Task details: Print exactly those lines that run from the beginning of the data to the line bearing "from mathutils.geometry import", inclusive.

┌──

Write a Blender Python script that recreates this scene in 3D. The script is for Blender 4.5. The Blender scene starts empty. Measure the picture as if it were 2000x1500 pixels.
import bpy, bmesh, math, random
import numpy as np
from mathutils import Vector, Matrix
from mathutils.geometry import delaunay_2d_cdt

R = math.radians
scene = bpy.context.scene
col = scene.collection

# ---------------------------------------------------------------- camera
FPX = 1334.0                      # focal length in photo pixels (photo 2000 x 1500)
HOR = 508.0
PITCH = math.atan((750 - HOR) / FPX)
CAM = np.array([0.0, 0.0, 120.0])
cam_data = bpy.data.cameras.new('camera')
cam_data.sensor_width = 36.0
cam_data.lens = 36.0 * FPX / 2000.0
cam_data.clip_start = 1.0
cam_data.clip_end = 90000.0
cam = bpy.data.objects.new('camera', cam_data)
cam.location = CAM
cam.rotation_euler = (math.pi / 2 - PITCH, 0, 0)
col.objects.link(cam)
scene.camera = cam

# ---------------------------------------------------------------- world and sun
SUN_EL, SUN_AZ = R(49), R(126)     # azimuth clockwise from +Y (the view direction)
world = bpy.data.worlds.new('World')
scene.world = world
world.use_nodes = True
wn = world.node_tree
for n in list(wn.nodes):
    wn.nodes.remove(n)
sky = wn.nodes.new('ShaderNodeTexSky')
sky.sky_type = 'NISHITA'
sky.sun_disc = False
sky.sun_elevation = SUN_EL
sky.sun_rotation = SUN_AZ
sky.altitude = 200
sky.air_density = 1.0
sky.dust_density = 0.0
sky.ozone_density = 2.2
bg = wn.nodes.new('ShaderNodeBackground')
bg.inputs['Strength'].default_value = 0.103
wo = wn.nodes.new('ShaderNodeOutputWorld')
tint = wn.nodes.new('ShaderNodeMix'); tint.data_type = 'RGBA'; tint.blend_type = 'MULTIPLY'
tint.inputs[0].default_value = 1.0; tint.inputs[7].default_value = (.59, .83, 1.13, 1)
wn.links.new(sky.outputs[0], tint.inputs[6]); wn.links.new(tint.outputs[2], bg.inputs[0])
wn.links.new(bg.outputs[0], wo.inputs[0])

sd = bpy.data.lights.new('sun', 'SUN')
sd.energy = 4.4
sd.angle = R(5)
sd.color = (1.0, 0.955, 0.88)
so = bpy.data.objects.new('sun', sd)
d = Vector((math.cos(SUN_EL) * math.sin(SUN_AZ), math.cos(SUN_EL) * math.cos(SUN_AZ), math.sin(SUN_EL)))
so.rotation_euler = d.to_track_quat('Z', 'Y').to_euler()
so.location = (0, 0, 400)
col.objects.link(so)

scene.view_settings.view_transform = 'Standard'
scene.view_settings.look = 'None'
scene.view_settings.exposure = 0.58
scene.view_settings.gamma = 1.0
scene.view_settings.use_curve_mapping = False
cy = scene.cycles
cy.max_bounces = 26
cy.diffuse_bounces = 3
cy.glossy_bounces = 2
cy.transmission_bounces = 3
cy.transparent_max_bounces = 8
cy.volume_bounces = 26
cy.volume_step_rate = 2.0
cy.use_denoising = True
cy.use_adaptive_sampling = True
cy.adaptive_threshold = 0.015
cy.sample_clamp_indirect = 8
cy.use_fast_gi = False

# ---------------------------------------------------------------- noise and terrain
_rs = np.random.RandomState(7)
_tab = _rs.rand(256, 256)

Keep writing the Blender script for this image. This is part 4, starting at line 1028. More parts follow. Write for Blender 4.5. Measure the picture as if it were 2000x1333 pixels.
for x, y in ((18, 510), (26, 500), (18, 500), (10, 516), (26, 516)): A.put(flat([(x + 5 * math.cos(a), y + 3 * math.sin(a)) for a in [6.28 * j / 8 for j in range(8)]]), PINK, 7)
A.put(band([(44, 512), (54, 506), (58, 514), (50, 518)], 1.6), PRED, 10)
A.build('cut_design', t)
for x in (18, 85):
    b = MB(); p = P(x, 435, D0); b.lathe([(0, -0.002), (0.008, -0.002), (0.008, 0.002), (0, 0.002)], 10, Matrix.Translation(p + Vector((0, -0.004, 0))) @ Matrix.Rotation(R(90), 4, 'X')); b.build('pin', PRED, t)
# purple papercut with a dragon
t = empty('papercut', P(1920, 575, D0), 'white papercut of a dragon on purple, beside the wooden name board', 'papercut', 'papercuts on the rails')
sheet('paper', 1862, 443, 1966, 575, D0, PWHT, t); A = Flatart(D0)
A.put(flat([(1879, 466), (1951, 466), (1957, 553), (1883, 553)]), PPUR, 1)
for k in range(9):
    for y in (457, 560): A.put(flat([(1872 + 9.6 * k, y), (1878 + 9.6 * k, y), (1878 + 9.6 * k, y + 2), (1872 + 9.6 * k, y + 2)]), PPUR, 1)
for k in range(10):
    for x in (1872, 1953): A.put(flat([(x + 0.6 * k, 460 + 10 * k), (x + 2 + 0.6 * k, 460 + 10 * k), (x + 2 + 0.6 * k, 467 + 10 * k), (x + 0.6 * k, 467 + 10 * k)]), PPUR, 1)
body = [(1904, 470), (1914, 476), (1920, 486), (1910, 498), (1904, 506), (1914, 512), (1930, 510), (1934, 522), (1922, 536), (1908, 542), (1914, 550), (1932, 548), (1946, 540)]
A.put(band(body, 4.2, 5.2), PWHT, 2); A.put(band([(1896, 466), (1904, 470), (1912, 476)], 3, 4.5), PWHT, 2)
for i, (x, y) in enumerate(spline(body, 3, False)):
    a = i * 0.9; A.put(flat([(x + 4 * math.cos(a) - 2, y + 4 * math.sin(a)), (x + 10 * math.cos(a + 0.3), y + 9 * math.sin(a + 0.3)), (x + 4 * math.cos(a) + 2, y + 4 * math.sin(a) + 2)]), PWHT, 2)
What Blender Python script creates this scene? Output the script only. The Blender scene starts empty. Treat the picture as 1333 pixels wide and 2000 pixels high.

└──

Expected answer:
Write a Blender Python script that recreates this scene in 3D. The script is for Blender 4.5. The Blender scene starts empty. Measure the picture as if it were 2000x1500 pixels.
import bpy, bmesh, math, random
import numpy as np
from mathutils import Vector, Matrix
from mathutils.geometry import delaunay_2d_cdt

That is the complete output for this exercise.